Quanti Guai Porta Il
Conformismo
Perseverare nelle
stesse politiche è un errore. Perché la realtà si adatta alle regole
modificate, fino a generare nuovi squilibri.
Oggi, per esempio,
invece di insistere sui tagli alla spesa si dovrebbero pretendere servizi più
efficienti
Negli anni Settanta, dopo la crisi da petrolio che aveva
scombussolato tutti i sistemi economici, il conformismo prevalente in Italia
era credere che bastasse la spesa pubblica (sostegno ai redditi) e l’intervento
dello Stato (fondi per la ristrutturazione delle imprese) per superare la
stagflazione, ossia un mix di recessione e inflazione. Così l’Italia prolungò
la crisi. Invece furono necessarie forti dosi di liberalismo per consentire ai
sistemi economici di riprendere a funzionare dopo lo shock da petrolio. Da lì
le liberalizzazioni, la deregolamentazione, le privatizzazioni, il contenimento
della spesa pubblica e delle tasse. Tutti elementi che hanno contraddistinto
gli enunciati di politica economica nei vari paesi industriali per i circa
trent’anni seguenti, fino alla grande crisi finanziaria del 2008.
Oggi il conformismo dominante (anche in Italia) è che sia
necessario continuare con queste politiche e in particolare con la riduzione
della spesa pubblica e delle tasse per far riprendere un’economia alle prese
con un calo di domanda interna con caratteristiche proprie della deflazione.
Questo conformismo è forte in Europa che, non a caso, è ancora in recessione,
mentre gli Stati Uniti, che più pragmaticamente sono ricorsi a un’azione di
forte intervento pubblico, hanno riavviato una ripresa economica.
In Economia Perseverare
nelle stesse politiche può essere errato
perché le condizioni mutano nel tempo e la realtà si adatta alle politiche seguite, fino a generare nuovi
squilibri. Ciò che era utile in alcuni periodi, può essere dannoso in altre
occasioni. Negli anni Settanta la lunga stagflazione venne addebitata
all’eccesso di regolamentazioni costruite nel glorioso trentennio precedente.
Oggi la crisi può essere attribuita agli eccessi di deregolamentazione
continuati per tutti gli anni Novanta e nella prima parte del nuovo secolo. Le
due interpretazioni non sono in contraddizione. E’ l’economia che si è
adattata, prima alle strette regolamentazioni e poi ai processi di
deregolamentazione che ne sono seguiti. E’ quindi necessario adattare la
politica economica al cambiare della realtà e non pretendere di riportare la
realtà alle proprie convinzioni.
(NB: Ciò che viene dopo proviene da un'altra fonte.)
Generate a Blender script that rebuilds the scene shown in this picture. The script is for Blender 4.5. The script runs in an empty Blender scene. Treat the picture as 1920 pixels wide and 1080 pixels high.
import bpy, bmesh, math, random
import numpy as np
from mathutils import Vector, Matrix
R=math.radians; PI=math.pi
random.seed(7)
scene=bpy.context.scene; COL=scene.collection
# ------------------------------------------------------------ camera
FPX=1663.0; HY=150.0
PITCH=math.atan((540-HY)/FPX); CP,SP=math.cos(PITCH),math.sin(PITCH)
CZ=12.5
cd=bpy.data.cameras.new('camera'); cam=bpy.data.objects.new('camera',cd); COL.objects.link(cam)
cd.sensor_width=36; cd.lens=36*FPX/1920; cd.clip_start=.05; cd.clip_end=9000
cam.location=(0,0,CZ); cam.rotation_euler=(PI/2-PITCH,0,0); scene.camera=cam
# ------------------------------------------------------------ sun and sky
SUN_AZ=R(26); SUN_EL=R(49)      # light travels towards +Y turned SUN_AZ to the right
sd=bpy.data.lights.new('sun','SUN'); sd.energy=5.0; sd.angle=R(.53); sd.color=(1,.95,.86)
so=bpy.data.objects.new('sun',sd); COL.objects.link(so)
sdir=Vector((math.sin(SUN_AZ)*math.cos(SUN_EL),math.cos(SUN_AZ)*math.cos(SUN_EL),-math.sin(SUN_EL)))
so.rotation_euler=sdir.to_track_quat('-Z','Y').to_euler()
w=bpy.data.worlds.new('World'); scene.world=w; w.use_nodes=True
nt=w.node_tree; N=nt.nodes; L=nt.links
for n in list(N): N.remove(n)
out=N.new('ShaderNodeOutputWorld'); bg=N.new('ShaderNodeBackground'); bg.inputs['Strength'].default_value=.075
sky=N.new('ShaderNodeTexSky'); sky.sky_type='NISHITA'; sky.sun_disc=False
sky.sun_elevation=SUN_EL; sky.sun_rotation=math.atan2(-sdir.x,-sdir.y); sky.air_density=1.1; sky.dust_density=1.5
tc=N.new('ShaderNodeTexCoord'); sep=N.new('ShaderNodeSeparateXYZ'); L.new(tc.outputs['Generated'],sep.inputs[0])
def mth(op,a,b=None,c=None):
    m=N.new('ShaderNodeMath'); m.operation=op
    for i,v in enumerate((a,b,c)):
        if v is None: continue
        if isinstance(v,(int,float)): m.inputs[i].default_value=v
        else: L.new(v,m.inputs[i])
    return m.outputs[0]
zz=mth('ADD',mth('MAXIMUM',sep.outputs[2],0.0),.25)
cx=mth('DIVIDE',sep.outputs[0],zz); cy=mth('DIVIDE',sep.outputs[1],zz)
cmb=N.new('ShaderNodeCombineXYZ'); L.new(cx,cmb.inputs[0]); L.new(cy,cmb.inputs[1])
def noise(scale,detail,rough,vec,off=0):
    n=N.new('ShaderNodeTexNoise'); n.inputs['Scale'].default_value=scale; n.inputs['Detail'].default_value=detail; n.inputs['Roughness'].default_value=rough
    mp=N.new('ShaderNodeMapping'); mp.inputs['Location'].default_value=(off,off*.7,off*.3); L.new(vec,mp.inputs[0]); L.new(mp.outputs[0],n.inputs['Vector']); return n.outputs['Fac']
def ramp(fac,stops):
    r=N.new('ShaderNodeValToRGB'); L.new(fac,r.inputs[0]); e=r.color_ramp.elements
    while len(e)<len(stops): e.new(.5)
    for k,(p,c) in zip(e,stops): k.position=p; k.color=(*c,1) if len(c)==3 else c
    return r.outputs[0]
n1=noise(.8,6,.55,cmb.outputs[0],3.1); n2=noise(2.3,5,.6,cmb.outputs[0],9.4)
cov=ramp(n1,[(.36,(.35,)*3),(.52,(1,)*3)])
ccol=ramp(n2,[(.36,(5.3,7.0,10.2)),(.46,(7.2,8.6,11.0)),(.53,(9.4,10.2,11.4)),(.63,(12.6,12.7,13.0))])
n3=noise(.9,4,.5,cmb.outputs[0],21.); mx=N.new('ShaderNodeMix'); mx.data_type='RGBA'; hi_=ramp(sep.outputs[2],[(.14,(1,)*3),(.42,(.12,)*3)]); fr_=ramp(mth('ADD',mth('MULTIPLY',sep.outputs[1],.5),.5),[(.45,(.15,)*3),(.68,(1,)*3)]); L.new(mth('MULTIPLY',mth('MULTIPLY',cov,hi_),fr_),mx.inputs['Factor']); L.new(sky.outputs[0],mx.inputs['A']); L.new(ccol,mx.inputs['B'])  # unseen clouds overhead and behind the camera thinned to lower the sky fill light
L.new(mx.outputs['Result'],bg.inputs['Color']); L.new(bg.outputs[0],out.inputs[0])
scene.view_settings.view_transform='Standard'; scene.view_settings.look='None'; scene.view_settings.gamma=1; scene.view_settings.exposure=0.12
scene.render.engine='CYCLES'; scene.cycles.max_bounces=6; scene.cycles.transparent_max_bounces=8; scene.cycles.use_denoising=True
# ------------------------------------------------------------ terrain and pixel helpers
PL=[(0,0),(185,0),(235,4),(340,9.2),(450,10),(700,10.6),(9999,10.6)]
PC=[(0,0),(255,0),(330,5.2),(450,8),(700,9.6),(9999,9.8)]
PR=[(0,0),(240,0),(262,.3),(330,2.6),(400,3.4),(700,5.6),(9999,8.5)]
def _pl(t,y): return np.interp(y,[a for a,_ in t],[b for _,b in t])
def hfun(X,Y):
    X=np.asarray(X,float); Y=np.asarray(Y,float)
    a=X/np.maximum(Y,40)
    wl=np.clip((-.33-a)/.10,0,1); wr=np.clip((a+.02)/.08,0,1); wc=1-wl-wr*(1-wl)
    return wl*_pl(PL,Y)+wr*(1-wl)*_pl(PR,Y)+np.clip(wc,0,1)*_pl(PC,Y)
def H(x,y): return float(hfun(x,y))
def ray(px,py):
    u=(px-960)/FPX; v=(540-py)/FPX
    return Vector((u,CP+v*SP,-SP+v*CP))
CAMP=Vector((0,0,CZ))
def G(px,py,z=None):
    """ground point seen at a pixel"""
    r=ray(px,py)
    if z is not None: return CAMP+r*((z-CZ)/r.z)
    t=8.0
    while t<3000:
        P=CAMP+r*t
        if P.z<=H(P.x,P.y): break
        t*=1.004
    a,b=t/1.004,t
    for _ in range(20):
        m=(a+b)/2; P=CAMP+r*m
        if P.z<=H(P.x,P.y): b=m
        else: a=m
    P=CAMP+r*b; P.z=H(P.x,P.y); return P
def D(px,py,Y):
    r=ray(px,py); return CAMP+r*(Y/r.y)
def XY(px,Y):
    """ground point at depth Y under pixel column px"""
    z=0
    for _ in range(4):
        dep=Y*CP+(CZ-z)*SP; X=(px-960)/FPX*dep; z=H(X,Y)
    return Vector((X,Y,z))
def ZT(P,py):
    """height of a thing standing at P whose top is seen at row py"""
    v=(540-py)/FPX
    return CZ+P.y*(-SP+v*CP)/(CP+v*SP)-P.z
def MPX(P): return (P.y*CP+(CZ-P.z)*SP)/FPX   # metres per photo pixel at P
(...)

Per andare sul concreto, oggi in Italia non è
utile abbassare le tasse, ma è più importante mantenere una spesa pubblica
orientata al sostegno della domanda interna: il che significa un reddito per
chi ha perso il lavoro e finanziamenti per le infrastrutture.
Invece Destra e
Sinistra (sindacati
compresi) fanno a gara per chiedere un taglio della spesa pubblica funzionale
ad una riduzione delle tasse. E il governo li segue. Ma abbassare le tasse
significa dare qualche soldo di più a chi ha già un reddito. Il risultato non
sarà una ripresa della domanda, ma un aumento del risparmio precauzionale, data
la forte paura per il futuro. Questo invece è il momento di agire con la spesa
pubblica.
C’è poi chi ritiene che tasse e spesa pubblica in Italia
siano ormai a livelli così elevati che vadano comunque abbassati. Certamente
siamo sui livelli elevati, ma al di sotto di altri paesi e comunque prossimi
alla media europea. Invece di insistere sulla riduzione della spesa pubblica,
sarebbe necessario insistere con forza su una sua riqualificazione per ottenere
servizi decenti. Cosa non impossibile, come molti esempi positivi possono
testimoniare. E cosa necessaria per ridurre le diseguaglianze. Per una famiglia
italiana che viva con 2 mila euro al mese di reddito vale più avere una buona
scuola, una buona sanità, una buona pensione e buoni servizi di trasporto che
disporre di 100 o 200 euro di più al mese nelle proprie tasche.
Più in generale, per la qualità della nostra vita, è meglio
vivere in un paese con buoni servizi pubblici che in un paese con poche tasse.
Di questo la politica dovrebbe interessarsi.